Antigone, c’est l’histoire d’une jeune femme qui s’oppose aux lois de l’État, car elle obéit à un système de valeurs qu’elle juge supérieures : valeurs familiales, celles du coeur, de la solidarité et de l’amour. Antigone s’inscrit dans notre monde actuel avec son plaidoyer face à un État responsable du décès de l’un de ses frères et qui menace l’autre frère de ne plus avoir droit de vivre en son sein, sous prétexte qu’il n’est pas citoyen.
Antigone ne se laisse pas appâter par une offre de bonheur et d’avenir dans une société individualiste et déshumanisante, si cela implique qu’elle doive mettre de côté un sens du devoir envers les siens. Mais surtout, elle est animée par un sentiment profond de ce qu’est la justice et de ce que signifie le fait d’être citoyen, citoyenne.

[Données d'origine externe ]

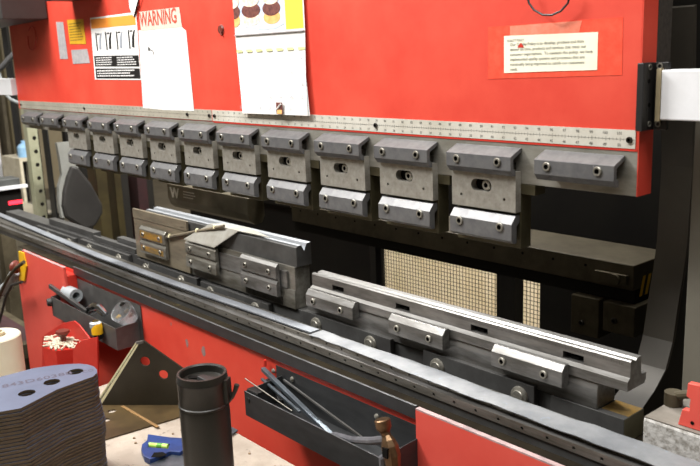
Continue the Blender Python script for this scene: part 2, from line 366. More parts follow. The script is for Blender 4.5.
MB().box(XP, .45, -.1665, -.1635, .2, .8005).build('access_panel', m_redp, t)
MB().box(XP, .45, -.1665, -.1565, .8006, .8035).build('panel_edge', m_pink, t)
# perforated double rail
t = thing('guide_rail', 'long steel guide rail with rows of screw holes running along the front of the dies', 'rail', (-1.4, -.11, .79))
hs = [circ(x, .0075, .0032, 8) for x in np.arange(.03, .62 - XL, .0508)]
MB().plate([(0, 0), (.6 - XL, 0), (.6 - XL, .0155), (0, .0155)], [h for h in hs if h[0][0] < .6 - XL - .01], (XL, -.12, .8095), EX, EZ, (0, .003, 0)).build('lower_rail', m_rail, t)
MB().box(XL, .6, -.1165, -.1045, .7910, .8245).build('rail_core', m_darkp, t)
hs2 = [circ(x, .0050, .003, 8) for x in np.arange(.052, .62 - XL, .0508)]
MB().plate([(0, 0), (.6 - XL, 0), (.6 - XL, .0095), (0, .0095)], [h for h in hs2 if h[0][0] < .6 - XL - .01], (XL, -.1043, .8250), EX, EZ, (0, .0025, 0)).build('upper_rail', m_rail, t)
MB().box(XL, .6, -.1015, -.058, .7990, .8338).build('upper_core', m_lbar, t)
MB().box(XL, .6, -.1195, -.1045, .8246, .8256).build('bright_edge', m_die, t)
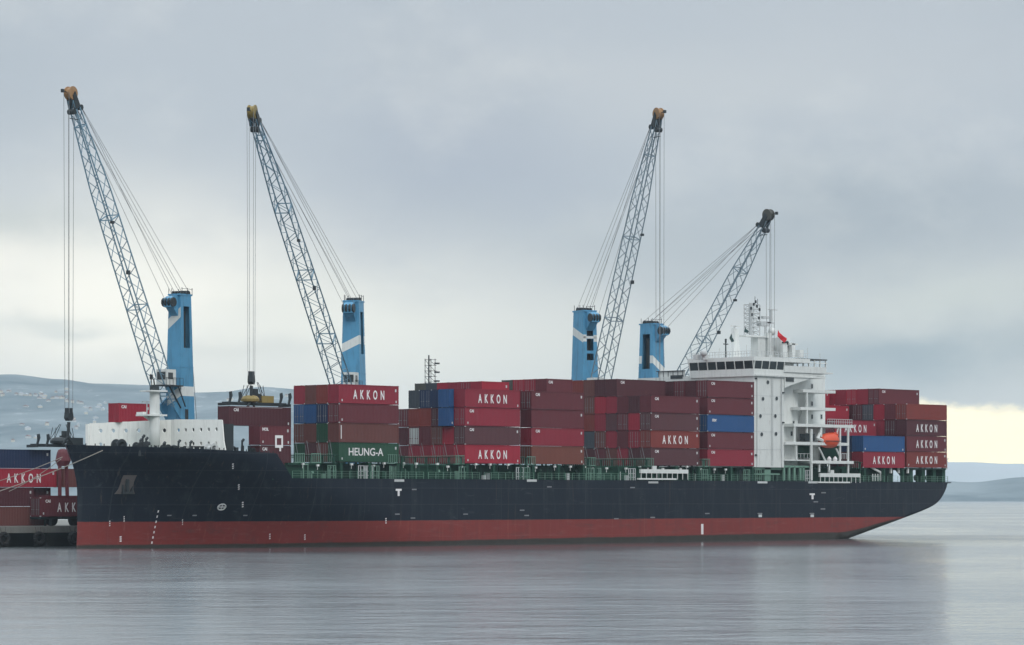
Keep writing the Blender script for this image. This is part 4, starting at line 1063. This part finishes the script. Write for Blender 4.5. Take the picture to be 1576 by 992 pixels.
    xx, yy = sec(17.); m_ = MB(); s_ = yy*cabside; m_.box(-.1, min(s_-.04, s_+.04), 16.2, .7, max(s_-.04, s_+.04), 18.0); m_.build('hatch', 'dark', t)
    # boom pivot brackets
    m_ = MB()
    for y in (-1.5, 1.2): m_.prism([(1.7, hz_-5), (1.7, hz_-1.5), (3.3, hz_-2.6), (3.3, hz_-3.4)], 'y', y, y+.3)
    m_.build('pivot_bracket', 'craneblue', t)
    Pv = Vector((3.0, 0, hz_-3.)); Tp = Vector((X, 0, tz+o)); ax = (Tp-Pv); Lb = ax.length; ax.normalize(); up_ = Vector((-ax.z, 0, ax.x)); sd = Vector((0, 1, 0))
    def bw(s):  # half width, half depth along the boom
        if s < .10: return 1.4, .3+(1.1-.3)*s/.10
        if s < .72: k = (s-.1)/.62; return 1.4-.3*k, 1.1-.1*k
        k = (s-.72)/.28; return 1.1-.6*k, 1.0-.55*k
    m_ = MB(); nb = int(Lb/2.1)
    def cp(s, a, b_): w_, h_ = bw(s); return Pv+ax*(Lb*s)+sd*(w_*a)+up_*(h_*b_)
    for i in range(nb):
        s0, s1 = i/nb, (i+1)/nb
        for a, b_ in ((1, 1), (1, -1), (-1, 1), (-1, -1)): m_.tube(cp(s0, a, b_), cp(s1, a, b_), .11, 5)
        for k, (A, B) in enumerate((((1, 1), (1, -1)), ((1, -1), (-1, -1)), ((-1, -1), (-1, 1)), ((-1, 1), (1, 1)))):
            if i == 0 and k in (0, 2): continue
            if i % 2: A, B = B, A
            m_.tube(cp(s0, *A), cp(s1, *B), .06, 4)
            if i % 7 == 0: m_.tube(cp(s1, *A), cp(s1, *B), .11, 4)
    m_.build('boom', boomcol, t)
    m_ = MB(); q = cp(.46, 1, -1); m_.box(q.x-.3, q.y-.1, q.z-.5, q.x+.3, q.y+.3, q.z+.1); m_.build('boom_lamp', 'dark', t); m_ = MB(); q = cp(.62, 1, -1); m_.box(q.x-.25, q.y-.1, q.z-.3, q.x+.35, q.y+.3, q.z+.1)
    m_.build('boom_lamp', 'dark', t)
    m_ = MB(); c0 = Tp+ax*.7
    for y in (-.75, -.4, .25, .6): m_.prism([(c0.x-ax.x*2-up_.x*-.6, c0.z-ax.z*2+up_.z*.6), (c0.x-ax.x*2-up_.x*.6, c0.z-ax.z*2-up_.z*.6), (c0.x+.25, c0.z-.1), (c0.x-.2, c0.z+.6)], 'y', y, y+.12)
    for s_ in (-1, 1): q = Tp-ax*1.6+up_*s_*.9; m_.tube((q.x, -.6, q.z), (q.x, .6, q.z), .42, 12)
    m_.build('boom_head', 'dark', t)
    m_ = MB()
    for y in (-.55, .35): m_.tube((c0.x, y, c0.z+.3), (c0.x, y+.2, c0.z+.3), 1.0, 22)
    m_.tube((c0.x, -.4, c0.z+.3), (c0.x, .4, c0.z+.3), .85, 18)
    m_.build('tip_sheave', headcol, t)
    m_ = MB(); m_.tube((c0.x, 0, c0.z+.2), (c0.x+1.9, .0, c0.z+.5), .06, 5); m_.box(c0.x+1.7, -.2, c0.z+.2, c0.x+2.1, .2, c0.z+.7); m_.build('anemometer_arm', 'dark', t)
    m_ = MB(); q = Tp-ax*3.2; m_.tube(q, (q.x+2., 0, q.z), .07, 5); m_.build('limit_switch_arm', 'dark', t)
    # ropes
    m_ = MB()
    hd = [Vector((wx1+1.6, y, H_-.4)) for y in (-.9, .9)]+[Vector((.5, y, H_+.6)) for y in (-.7, .7)]+[Vector((-.9, y, H_+.8)) for y in (-.9, .9)]
    for q in hd: e = Tp-ax*1.6+up_*.9; m_.tube(q, (e.x, q.y*.6, e.z), .032, 4)
    m_.build('luffing_rope', 'wire', t)
    m_ = MB(); hk = hookz+o
    for dx, y in ((1.0, -.5), (1.0, .5), (-.1, -.5), (-.1, .5)): m_.tube((c0.x+dx, y, c0.z+.2), (c0.x+.45+(dx-.45)*hsp, y*.8, hk), .034, 4)
    m_.build('hoist_rope', 'wire', t)
    m_ = MB()
    for y in (-.5, .5): m_.tube((-1.3, y, H_+.6), (-4.2-.8*y, y, 8.5), .045, 4)
    m_.build('winch_rope', 'wire', t)
    hx = c0.x+.45
    if ht:
        m_ = MB(); m_.prism([(hx-.5, hk+.2), (hx+.5, hk+.2), (hx+.65, hk-.7), (hx+.3, hk-1.1), (hx-.3, hk-1.1), (hx-.65, hk-.7)], 'y', -.4, .4)
        m_.box(hx-.55, -.3, hk+.2, hx-.3, .3, hk+.8); m_.box(hx+.3, -.3, hk+.2, hx+.55, .3, hk+.8)
        hb_ = m_.build('hook_block', 'dark', t)
        m_ = MB(); m_.tube((hx, 0, hk-1.3), (hx+.2, 0, hk-3.4), .26, 8, .2); m_.tube((hx+.2, 0, hk-3.4), (hx-.5, .4, hk-4.6), .16, 6); m_.tube((hx+.2, 0, hk-3.4), (hx+.9, -.4, hk-4.6), .2, 6)
        m_.build('hook', 'dark', hb_)
    return t, (tu, tv, yaw, hx)
sideslot = [(3.4, 12.6, .52, .86)]
crane(277, 40, 111, 141, 34, 38.7, 24.3, 'leftmost blue harbour crane, its lattice boom rising over the bow', {'l': [(1.7, 8.2, .2, .74)]}, ZZ(107, 636, 34), cabside=1,
      zup=[('f', 5.3, 3.4, 1.6, 0., 1.), ('f', 17.4, 15.7, 1.6, 0., 1.), ('l', 15.7, 15.7, 1.5, 0., 1.)], headcol='tan')
crane(544, 38, 390, 168, VL_+1.2, ZZ(544, 465, 38), 24.8, 'second blue crane from the left, lifting a maroon container', {'l': [(1.6, 8.5, .18, .72)]}, ZZ(388, 580, VL_+1.2), cabside=1,
      zup=[('f', 8.3, 6.9, 1.45, 0., 1.), ('l', 6.9, 6.9, 1.4, 0., .17), ('l', 6.9, 6.9, 1.4, .73, 1.)], headcol='yellow', ws=1.15)
crane(900, 38, 1012, 173, 16, ZZ(900, 480, 38), 25.5, 'third blue crane from the left, with steep boom leaning right', {'f': [(2.2, 4.3, .25, .75), (4.8, 6.9, .25, .75), (7.4, 8.6, .25, .75)]}, 24., hsp=1.0, ht=0, headcol='tan', cabside=-1, boomcol='greysteel', ws=1.18,
      zup=[('r', 4.0, 5.5, 1.4, 0., 1.), ('f', 4.75, 4.75, .42, 0., 1.), ('f', 5.3, 5.3, 1.2, 0., .24), ('f', 5.3, 5.3, 1.2, .76, 1.)])
crane(1003, 38, 1180, 328, 10, ZZ(1003, 500, 38), 24.8, 'rightmost blue crane, its lower pale boom standing behind the white bridge', {'r': [(1.7, 8.0, .22, .78)]}, 32., hsp=1.0, ht=0, headcol='olive grey', cabside=-1, boomcol='greysteel', ws=1.18,
      zup=[('f', 7.0, 9.2, 1.4, 0., 1.), ('r', 7.0, 7.0, 1.4, 0., .21), ('r', 7.0, 7.0, 1.4, .79, 1.)])
# light tower on the quay behind the second stack
lt = empty('lattice_light_tower', (U(660, 42), 42, 2.95), 'thin dark lattice light tower rising behind the second stack', 'light tower')
m_ = MB(); H_ = ZZ(660, 549, 42)-2.95
m_.tube((0, 0, 0), (0, 0, H_+.3), .14, 6)
for x, y in ((-.5, .4), (.9, .4), (.9, -.6), (-.5, -.6)): m_.tube((x, y, H_-8), (x, y, H_-.3), .05, 4)
for k in range(9):
    z = H_-.5-k*.95; m_.box(-.6, -.65, z, 1.2, -.55, z+.07); m_.box(-.6, .35, z, 1.0, .45, z+.07); m_.tube((-.5, -.6, z), (.9, -.6, z-.9), .035, 4); m_.tube((-.5, .4, z), (-.5, -.6, z-.9), .035, 4)
m_.build('lattice_mast', 'dark', lt)
m_ = MB()
for k in range(4): m_.box(.9, -.9, H_-1.2-k*1.5, 1.7, -.4, H_-.95-k*1.5)
m_.build('floodlight', 'dark', lt)

# ================================================================== QUAY SIDE AT THE LEFT
GQ = 'containers on the quay left of the bow'
z0 = 2.98
def qc(px, v, k, colr, label, size=40, text=None, logo=None, end=False, dz=0., patch=None):
    L = 12.1 if size == 40 else 6.02
    u = U(px, v)-(L if end else 0)
    container(u, v, z0+k*HT+dz, colr, label, GQ, size, text, logo, True, patch)
zq = lambda py, v: ZZ(60, py, v)
qc(78, 42, 3, 'navy', 'navy blue container on top of the quay stack left of the bow', end=True)
qc(87, 41, 2, 'crimson', 'crimson AKKON container below the navy one on the quay', end=True, text='AKKON')
qc(78, 42, 1, 'dark maroon', 'dark maroon container in shadow, second from the bottom of the quay stack', end=True)
qc(78, 42, 0, 'maroon', 'maroon container at the bottom rear of the quay stack', end=True)
qc(52, 36, 1, 'dark maroon', 'dark maroon container on the nearer low quay stack', end=True, logo='CAI')
qc(70, 36, 0, 'brown', 'brown container at quay level, lower of the nearer pair', end=True)
qc(98, 40, 2, 'brown', 'brown container clamped by the spreader, half hidden behind the bow')
tr_u = U(62, 33.2)
container(tr_u, 33.2, 4.35, 'maroon', 'maroon container lettered AKKON on a trailer beside the bow', GQ, 40, text='AK', logo='CAI', patch='mauve brown')
tl = empty('container_trailer', (tr_u, 33.2, 2.95), 'dark flatbed container trailer on the quay carrying the AKKON container', 'trailer')
m_ = MB(); m_.box(0, .3, 1.0, 12.2, .55, 1.38); m_.box(0, 1.9, 1.0, 12.2, 2.15, 1.38)
for x in (0, 4, 8, 11.9): m_.box(x, 0, 1.1, x+.3, 2.44, 1.37)
m_.build('chassis', 'dark', tl)
for x in (7.6, 9., 10.4):
    for y in (.0, 2.0): m_ = MB(); m_.tube((x, y, .5), (x, y+.4, .5), .5, 16); m_.build('wheel', 'rubber', tl)
m_ = MB(); m_.box(2.2, .4, 0, 2.45, .7, 1.1); m_.box(2.2, 1.7, 0, 2.45, 2., 1.1); m_.build('landing_leg', 'dark', tl)
spu = U(56, 40)
spreader(spu, 40, ZZ(90, 688, 40)-.1, 'dark spreader under the leftmost crane, resting on boxes at the quay', hc='dark')
# red mast of a reach stacker standing between boxes
st = empty('reach_stacker', (U(96, 34), 34.5, 2.95), 'red steel head and twin legs of a stacker showing between boxes by the bow', 'reach stacker')
m_ = MB(); zt_ = ZZ(96, 690, 34)-2.95
m_.tube((-.1, 0, 4.5), (-.1, 0, zt_-2), .28, 8); m_.tube((1.3, 0, 4.5), (1.1, 0, zt_-2), .28, 8); m_.build('leg', 'maroon', st)
m_ = MB(); m_.lathe([(.8, zt_-2.6), (1.15, zt_-1.8), (.9, zt_-.6), (.7, zt_-.2), (.3, zt_)], .5, 0, 12); m_.build('boom_head', 'maroon', st)
m_ = MB(); m_.box(-2, .3, 1.0, 4, 2.6, 4.5); m_.build('body', 'maroon', st)
for x in (-1.2, 3.):
    m_ = MB(); m_.tube((x, .2, .9), (x, .9, .9), .9, 16); m_.build('wheel', 'rubber', st)
# tyre fenders and painted fascia on the quay wall
for k in range(11):
    u = -88+k*6.3; t = empty('quay_fender', (u, 31, 1.2), 'black tyre fender hanging on the quay wall left of the bow', 'fender', 'tyre fenders along the quay wall')
    m_ = MB(); n = 14
    for i in range(n):
        a0, a1 = 2*math.pi*i/n, 2*math.pi*(i+1)/n
        m_.tube((.75*math.cos(a0), -.35, .75*math.sin(a0)), (.75*math.cos(a1), -.35, .75*math.sin(a1)), .3, 7)
    m_.build('tyre', 'rubber', t); m_ = MB(); m_.tube((-.3, -.2, .7), (-.5, -.05, 1.7), .04, 5); m_.tube((.3, -.2, .7), (.5, -.05, 1.7), .04, 5); m_.build('chain', 'rust', t)
# mooring lines
def line(px0, py0, v0, px1, py1, v1, sag, r, label):
    a = Vector(P3(px0, py0, v0)); c_ = Vector(P3(px1, py1, v1)); m_ = MB(); n = 14; pr = None
    for i in range(n+1):
        t = i/n; q = a.lerp(c_, t); q.z -= sag*4*t*(1-t)
        if pr is not None: m_.tube(pr, q, r, 5)
        pr = q
    tag(m_.build('mooring_line', 'ropefib'), label, 'mooring line', 'mooring lines at the bow')
line(158, 693, 8.5, -40, 768, 31.5, .35, .07, 'pale mooring line running furthest up the bow bulwark')
line(96, 703, 13.6, -40, 751, 32, .3, .055, 'pale mooring line leaving the stem, upper of the pair')
line(94, 706, 13.6, 14, 756, 31.8, .3, .055, 'pale mooring line leaving the stem, steeper lower of the pair')
# houses on the hillside
random.seed(3)
ML_ = [paint('house_wall_pale', (.55, .55, .53), .8, .05, .1), paint('house_wall_cream', (.6, .55, .45), .8, .05, .1)]; MR_ = [paint('house_roof_snowy', (.5, .53, .56), .8, .1, .1), paint('house_roof_tile', (.22, .12, .09), .8, .1, .1)]
spots = []
for k in range(12): spots.append((random.uniform(-40, 130), 600+random.gauss(8, 6)+max(0, 6-abs(k-15))*.3, 1))
for k in range(14): spots.append((15+k*8+random.uniform(-3, 3), 604+k*1.1+random.uniform(-1.5, 1.5), 0))
for k in range(34): spots.append((random.choice((random.gauss(60, 30), random.gauss(140, 12), random.uniform(-30, 450))), random.uniform(612, 680), 0))
for k in range(9): spots.append((random.uniform(345, 450), random.uniform(606, 650), 0))
sides = ['at the left edge above the quay stack', 'between the quay and the foremast', 'behind the foremast and first crane', 'behind the hanging container']
for px, py, big in spots:
    best = None
    for j in range(3, 44):
        t = j/50; X, Y, z = terrain(px, t, LP, 5600, 7400, 26)
        yy = HZ-(z-CH)*F/Y
        if best is None or abs(yy-py) < best[0]: best = (abs(yy-py), X, Y, z)
    _, X, Y, z = best; x_, y_ = c2s(X, Y)
    t = empty('hillside_house', (x_, y_, z-1.5), 'tiny pale house on the hazy hillside '+sides[0 if px < 60 else 1 if px < 200 else 2 if px < 340 else 3], 'house', 'houses scattered on the far hillside '+sides[0 if px < 60 else 1 if px < 200 else 2 if px < 340 else 3], -TH+random.uniform(-.5, .5))
    w_, d_, h_ = random.uniform(5, 12), random.uniform(6, 9), random.uniform(3.5, 6.5)
    m_ = MB(); m_.box(-w_/2, -d_/2, 0, w_/2, d_/2, h_); m_.build('wall', random.choice(ML_), t)
    m_ = MB(); m_.prism([(-w_/2-.6, h_), (w_/2+.6, h_), (0, h_+2.8)], 'y', -d_/2-.6, d_/2+.6); m_.build('roof', random.choice(MR_), t)
print('objects', len(bpy.data.objects))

Je revendique en tout premier lieu être inspirée par la force intérieure et par le pouvoir de cette jeune femme de se tenir droite, de ne pas plier devant l’injustice que fait subir l’État à sa famille. Et en second lieu, par le pouvoir d’une jeunesse québécoise plurielle et inclusive. C’est pourquoi, avec l’appui des producteurs, je suis sortie des balises de notre industrie afin d’ouvrir les portes à de nouveaux talents, tant devant que derrière la caméra.
Fiction
Le film que je signe n’est pas l’histoire des frères Villanueva. C’est l’histoire d’Antigone. Si le drame vécu par la famille Villanueva a joué un rôle de déclencheur et m’a inspiré une réactualisation de la pièce de Sophocle, c’est qu’il rappelle de façon si criante, malgré les millénaires qui les séparent, le type d’injustice envers ses frères qui amène une Antigone à transgresser la loi.
Je comprends tout à fait que, du point de vue de certaines personnes qui militent contre la brutalité policière ou contre le racisme systémique, le film n’a pas suffisamment exploré ces questions essentielles. En faisant des choix scénaristiques, en décidant de centrer le film sur le parcours d’Antigone elle-même, j’ai fait le choix de ne pas entrer en profondeur dans l’histoire de ses frères.
Je ne suis pas allée consulter la famille Villanueva, ni non plus les groupes militants qui se sont impliqués auprès d’elle, parce que cela relève d’un travail documentaire qui n’était pas mon propos. J’ai plutôt fait le choix de demeurer dans la fiction, celle du mythe d’Antigone, avec ses noms grecs anciens, et de me concentrer sur la soif d’absolu de son héroïne.
Il est vrai que depuis la sortie d’Antigone au Québec, dans les médias, comme dans les discussions avec le public, le drame des Villanueva a été évoqué bien plus que je ne l’aurais initialement envisagé et j’ai donc souhaité inviter les membres de cette famille à une projection.
J’ai pris contact avec un militant proche des Villanueva, afin qu’il leur offre de voir le film, dans les conditions de leur choix. Je précisais également que je comprenais tout à fait un éventuel refus d’être à nouveau confronté à des images rappelant la perte d’un fils, d’un frère, par les balles d’un policier. Je suis convaincue que ce porte-parole a bien mené le message à la famille, tel qu’il me l’a indiqué, et j’ai déduit que si celle-ci ne m’était pas revenue avec une réponse, je ne devais pas insister.
Je n’ai pas tenté de raconter le vécu de la famille Villanueva, mais je souhaite ardemment, si c’est ce que ses membres désirent, qu’il soit raconté d’une perspective qu’ils approuvent et qui leur rende justice. Animée de la plus sincère sympathie pour les Villanueva, et pour toutes les trop nombreuses familles qui ont subi la mort d’un proche mettant en cause la puissance de l’État, je ne peux que constater à quel point le Québec, sa population, ses médias, ses institutions académiques et culturelles ressentent le besoin de poursuivre la réflexion à ce sujet.
Non seulement le Québec, mais l’Amérique du Nord et l’ensemble de l’Occident se sentent concernés, ce qui m’apparaît sain, dans le coeur d’une problématique citoyenne.